Не лучше обстояло дело и с телеграфным ведомством. До 1853 года в России существовало лишь оптическое телеграфное сообщение между Петербургом и Варшавой, служившее лишь для личного пользования императора. В следующие годы установлены были электрические телеграфные линии, но в ограниченном числе: в 1857 г. телеграфная сеть не превышала 3.725 верст. Развитие торговли и промышленности требовало, следовательно, и в этом направлении основательнейших "реформ".
Николай совершенно не допускал частных акционерных обществ, в особенности акционерных банков.

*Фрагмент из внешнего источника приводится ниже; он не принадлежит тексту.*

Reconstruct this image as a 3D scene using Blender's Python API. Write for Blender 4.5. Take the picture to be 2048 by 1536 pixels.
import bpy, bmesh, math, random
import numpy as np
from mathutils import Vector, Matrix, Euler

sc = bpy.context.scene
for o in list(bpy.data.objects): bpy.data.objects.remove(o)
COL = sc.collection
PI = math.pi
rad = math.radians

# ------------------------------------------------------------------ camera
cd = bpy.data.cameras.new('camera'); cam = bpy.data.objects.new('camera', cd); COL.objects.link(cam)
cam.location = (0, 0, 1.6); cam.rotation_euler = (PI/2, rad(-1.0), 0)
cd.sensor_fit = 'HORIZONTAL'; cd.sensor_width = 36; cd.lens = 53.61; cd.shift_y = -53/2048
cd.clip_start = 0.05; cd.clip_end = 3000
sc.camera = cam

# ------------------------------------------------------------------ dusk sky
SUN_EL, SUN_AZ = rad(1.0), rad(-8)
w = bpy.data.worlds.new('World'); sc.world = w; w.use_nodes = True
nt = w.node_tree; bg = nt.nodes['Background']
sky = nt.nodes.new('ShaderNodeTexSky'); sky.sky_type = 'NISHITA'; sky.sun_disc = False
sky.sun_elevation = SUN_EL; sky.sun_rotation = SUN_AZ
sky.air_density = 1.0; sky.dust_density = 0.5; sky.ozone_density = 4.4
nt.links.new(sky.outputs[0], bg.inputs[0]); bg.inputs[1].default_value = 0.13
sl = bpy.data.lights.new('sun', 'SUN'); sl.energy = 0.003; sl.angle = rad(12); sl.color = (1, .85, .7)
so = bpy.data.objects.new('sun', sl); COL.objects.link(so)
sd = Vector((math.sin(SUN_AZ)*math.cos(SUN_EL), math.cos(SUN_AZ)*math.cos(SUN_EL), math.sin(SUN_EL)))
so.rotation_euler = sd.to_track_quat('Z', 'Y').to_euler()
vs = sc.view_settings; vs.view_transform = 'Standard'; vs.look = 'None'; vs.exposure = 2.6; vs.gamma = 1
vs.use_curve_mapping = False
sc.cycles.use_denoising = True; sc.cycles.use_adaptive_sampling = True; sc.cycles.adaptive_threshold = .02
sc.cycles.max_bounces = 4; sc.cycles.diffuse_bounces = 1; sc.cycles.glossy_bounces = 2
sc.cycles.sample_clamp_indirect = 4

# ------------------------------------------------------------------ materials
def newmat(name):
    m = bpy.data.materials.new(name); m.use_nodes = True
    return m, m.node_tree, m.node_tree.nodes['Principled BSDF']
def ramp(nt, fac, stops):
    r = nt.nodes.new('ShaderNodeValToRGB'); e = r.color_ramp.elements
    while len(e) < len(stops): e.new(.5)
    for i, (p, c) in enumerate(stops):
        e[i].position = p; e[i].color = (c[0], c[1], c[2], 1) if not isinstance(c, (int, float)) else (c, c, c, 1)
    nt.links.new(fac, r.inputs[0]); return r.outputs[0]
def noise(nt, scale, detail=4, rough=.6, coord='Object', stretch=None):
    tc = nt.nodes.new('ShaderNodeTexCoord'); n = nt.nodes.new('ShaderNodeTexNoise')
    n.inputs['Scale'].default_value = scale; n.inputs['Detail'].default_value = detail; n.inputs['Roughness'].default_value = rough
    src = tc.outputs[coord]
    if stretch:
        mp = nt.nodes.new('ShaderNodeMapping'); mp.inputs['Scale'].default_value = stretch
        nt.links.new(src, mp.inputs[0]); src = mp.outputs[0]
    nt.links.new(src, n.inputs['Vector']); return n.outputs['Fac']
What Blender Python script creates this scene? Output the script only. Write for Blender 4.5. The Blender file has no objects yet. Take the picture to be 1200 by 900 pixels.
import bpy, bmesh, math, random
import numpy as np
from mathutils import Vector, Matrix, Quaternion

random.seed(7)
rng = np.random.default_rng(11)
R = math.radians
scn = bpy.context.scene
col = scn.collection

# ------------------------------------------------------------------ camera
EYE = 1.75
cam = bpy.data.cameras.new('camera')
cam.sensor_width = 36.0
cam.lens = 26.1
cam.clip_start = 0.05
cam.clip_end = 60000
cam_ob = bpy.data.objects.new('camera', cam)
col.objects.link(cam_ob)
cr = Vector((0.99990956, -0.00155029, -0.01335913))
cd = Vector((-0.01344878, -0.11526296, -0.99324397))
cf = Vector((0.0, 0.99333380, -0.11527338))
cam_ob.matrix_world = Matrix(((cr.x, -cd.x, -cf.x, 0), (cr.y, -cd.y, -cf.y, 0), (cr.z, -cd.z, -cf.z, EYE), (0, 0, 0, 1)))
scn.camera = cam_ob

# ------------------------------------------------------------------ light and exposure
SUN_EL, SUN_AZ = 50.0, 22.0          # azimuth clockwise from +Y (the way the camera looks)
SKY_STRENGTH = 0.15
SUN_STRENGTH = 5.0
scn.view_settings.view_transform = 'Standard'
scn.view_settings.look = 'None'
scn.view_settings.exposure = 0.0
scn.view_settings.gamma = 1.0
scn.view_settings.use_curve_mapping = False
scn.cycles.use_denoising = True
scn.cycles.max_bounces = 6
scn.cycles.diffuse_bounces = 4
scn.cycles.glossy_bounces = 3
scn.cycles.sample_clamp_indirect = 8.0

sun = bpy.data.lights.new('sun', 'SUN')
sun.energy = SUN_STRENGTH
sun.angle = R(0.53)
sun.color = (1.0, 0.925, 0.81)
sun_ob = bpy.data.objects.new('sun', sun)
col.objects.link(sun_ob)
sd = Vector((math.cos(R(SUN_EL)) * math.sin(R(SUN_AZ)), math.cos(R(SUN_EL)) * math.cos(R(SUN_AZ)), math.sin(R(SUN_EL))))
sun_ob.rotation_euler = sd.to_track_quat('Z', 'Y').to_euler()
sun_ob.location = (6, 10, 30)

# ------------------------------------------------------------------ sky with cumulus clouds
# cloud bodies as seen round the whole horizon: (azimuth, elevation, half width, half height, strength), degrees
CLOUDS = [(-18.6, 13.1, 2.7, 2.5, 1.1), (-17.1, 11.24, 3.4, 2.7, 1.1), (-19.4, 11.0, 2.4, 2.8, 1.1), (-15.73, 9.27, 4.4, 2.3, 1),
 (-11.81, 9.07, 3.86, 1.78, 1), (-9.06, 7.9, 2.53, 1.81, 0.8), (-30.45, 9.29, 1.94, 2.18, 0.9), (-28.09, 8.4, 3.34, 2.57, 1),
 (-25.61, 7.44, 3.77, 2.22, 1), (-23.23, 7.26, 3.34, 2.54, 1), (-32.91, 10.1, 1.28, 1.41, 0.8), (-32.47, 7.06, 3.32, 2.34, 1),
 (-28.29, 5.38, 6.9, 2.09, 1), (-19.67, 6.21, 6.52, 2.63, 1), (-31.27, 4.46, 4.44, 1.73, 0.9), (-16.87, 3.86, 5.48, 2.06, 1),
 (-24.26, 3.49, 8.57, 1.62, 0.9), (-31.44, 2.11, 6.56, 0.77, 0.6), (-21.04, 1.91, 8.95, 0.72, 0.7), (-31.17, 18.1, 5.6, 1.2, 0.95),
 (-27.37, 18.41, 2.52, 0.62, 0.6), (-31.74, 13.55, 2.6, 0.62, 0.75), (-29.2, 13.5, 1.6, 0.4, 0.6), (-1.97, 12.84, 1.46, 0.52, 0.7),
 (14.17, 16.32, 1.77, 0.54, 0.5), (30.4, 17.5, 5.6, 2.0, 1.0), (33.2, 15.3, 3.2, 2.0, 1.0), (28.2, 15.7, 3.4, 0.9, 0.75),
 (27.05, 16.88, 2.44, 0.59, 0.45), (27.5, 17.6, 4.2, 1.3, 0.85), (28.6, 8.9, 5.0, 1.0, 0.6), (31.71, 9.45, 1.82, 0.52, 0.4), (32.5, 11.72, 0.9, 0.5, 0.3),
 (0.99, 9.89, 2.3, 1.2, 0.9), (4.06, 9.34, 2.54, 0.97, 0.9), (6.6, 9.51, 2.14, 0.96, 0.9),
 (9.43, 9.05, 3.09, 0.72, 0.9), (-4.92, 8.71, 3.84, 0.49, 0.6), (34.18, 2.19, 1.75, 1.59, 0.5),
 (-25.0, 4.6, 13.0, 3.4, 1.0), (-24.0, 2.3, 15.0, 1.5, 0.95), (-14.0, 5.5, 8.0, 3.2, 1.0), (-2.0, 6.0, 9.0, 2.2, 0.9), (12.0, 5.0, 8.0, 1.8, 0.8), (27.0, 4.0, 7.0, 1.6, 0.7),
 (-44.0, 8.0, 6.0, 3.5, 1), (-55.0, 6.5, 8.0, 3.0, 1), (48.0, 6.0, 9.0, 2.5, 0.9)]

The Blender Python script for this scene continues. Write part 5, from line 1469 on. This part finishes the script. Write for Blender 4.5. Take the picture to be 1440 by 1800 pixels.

Помещики и купцы, нуждаясь в деньгах, обращались в государственные кредитные учреждения. "Русско-Американская компания, два страховых общества, от двух до трех обществ пароходных и промышленных — вот все, что составляло акционерный мир России", — замечает автор уже цитированных "Очерков русской истории". Начало нового царствования характеризуется настоящей горячкой акционерного грюндерства. Как грибы после дождя, начали появляться акционерные общества, сулившие наивным людям чрезвычайные прибыли и стремившиеся охватить самые различные стороны социально-экономической жизни (существовало, напр., общество "Гидростат", имевшее своей целью "поднятие затонувших в море кораблей", общество "Улей", "для улучшения положения рабочих" и т. п.). Многие из этих основанных обществ, разумеется, лопались затем, как мыльные пузыри, наполнив карманы своих учредителей. Между тем уже сама наличность подобного рода грюндерской горячки показывает, до какой степени тогдашняя Россия переросла старые формы экономической жизни, унаследованные от Николая. Но для того, чтобы могли развиться новые формы жизни, нужно было прежде всего скинуть с себя мертвый груз крепостного состояния.
Наконец — и это соображение для многих слуг царя было решающим — крепостное право не давало возможности правительству стричь крестьян по желанию. Дело в том, что подати с крепостного населения взимались через посредство помещиков. Каждое дальнейшее увеличение податей, каждое новое обложение крепостных должно было, само собою разумеется, вызывать недовольство помещиков, ибо тем самым ослаблялась хозяйственная сила принадлежащих им "душ". Освободить крестьян от власти помещиков значило тем самым усилить власть над ними государства. Непосредственные сношения между крестьянином и государством давали гораздо больший простор министерству финансов, и уже по одной этой причине правительство должно было взять "эмансипацию" в свои руки. Прозаически говоря, вопрос об "эмансипации" сводился к вопросу о том, кому должна пойти львиная часть прибавочного продукта (т. е. прибавочной стоимости), созданного крепостным населением: государству или помещикам?